In the film’s final moments, however, Jolie reveals the story behind Watanabe, and while this explanation in no way excuses his actions, the glimpse into his own story does offer us a way of recognising the humanity in some of the most malicious people we have ever come across. But perhaps it is a good thing Jolie decided not to show Adolf Hitler at the Berlin Olympics.

“A lifetime of glory is worth a moment of pain”, Louis’s older brother tells him in one of the film’s many trailer-ready snippets of dialogue. “If you can take it, you can make it” is another oft-repeated saying. The inspirational power of these two expressions is lost because the moment we hear them, very early in the film, we know they will be important later on.

Given Deakins is the film’s director of photography (the visual stalwart of the films of the Coen Brothers, who co-wrote the film’s screenplay), it should come as no surprise that the images are gorgeous, as all the yellows and browns are tinged with gold, and the blues of the sky and the ocean hew between azure and a clear green-blue, respectively.

As Russell “Phil” Phillips, one of Zamperini’s crewmen aboard the bombardier, who endures much of the same hardship throughout the film, Domhnall Gleeson delivers a poignant, highly memorable performance. By contrast, Zamperini’s parents are caricatures of Italian-Americans, and his mother in particular, who never learns a word of English, is maddeningly simplistic.

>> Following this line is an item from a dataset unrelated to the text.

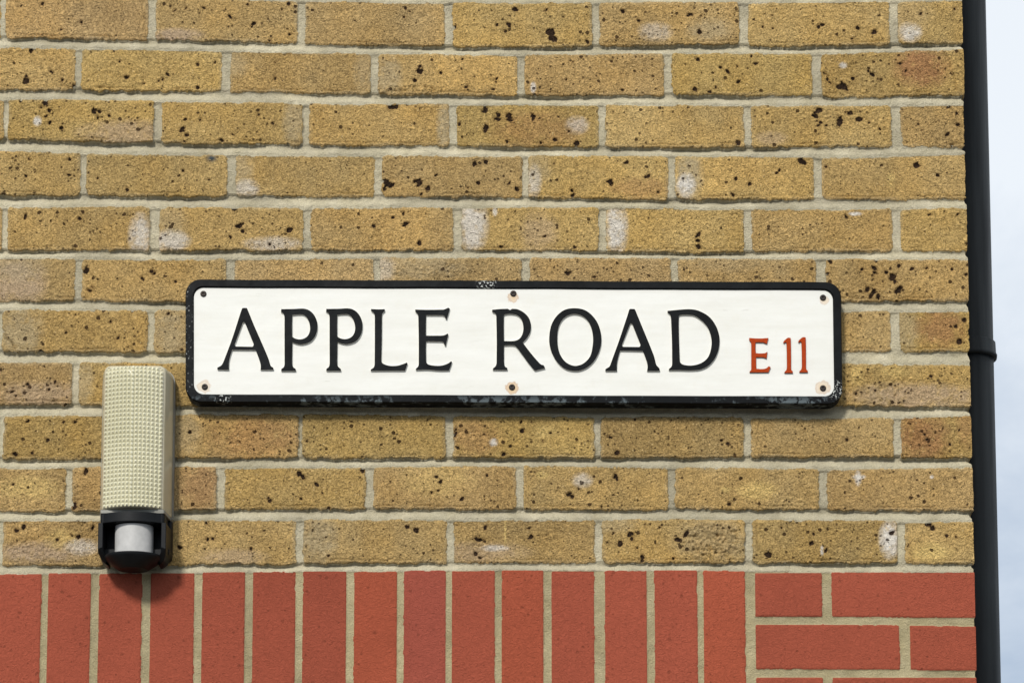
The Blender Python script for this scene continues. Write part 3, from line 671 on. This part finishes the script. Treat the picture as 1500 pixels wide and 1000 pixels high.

With Unbroken, her second feature film as director, Jolie plays it too safe. Despite the publicity around the film that stresses the personal importance of the project to her, we feel little passion, and only a handful of scenes have the visceral quality we expect from a war film. The notable exceptions come during the characters’ near-death experiences, when the tension is handled admirably without sentimentality or exaggeration.

On the whole, however, the film is rather disappointing, with dialogue that is often stilted and situations that, while perhaps historically accurate, have little credibility when they are stacked together like here. It remains to be seen what becomes of Jolie as a director; as a storyteller, she is very capable, but as a filmmaker, she still has some way to go.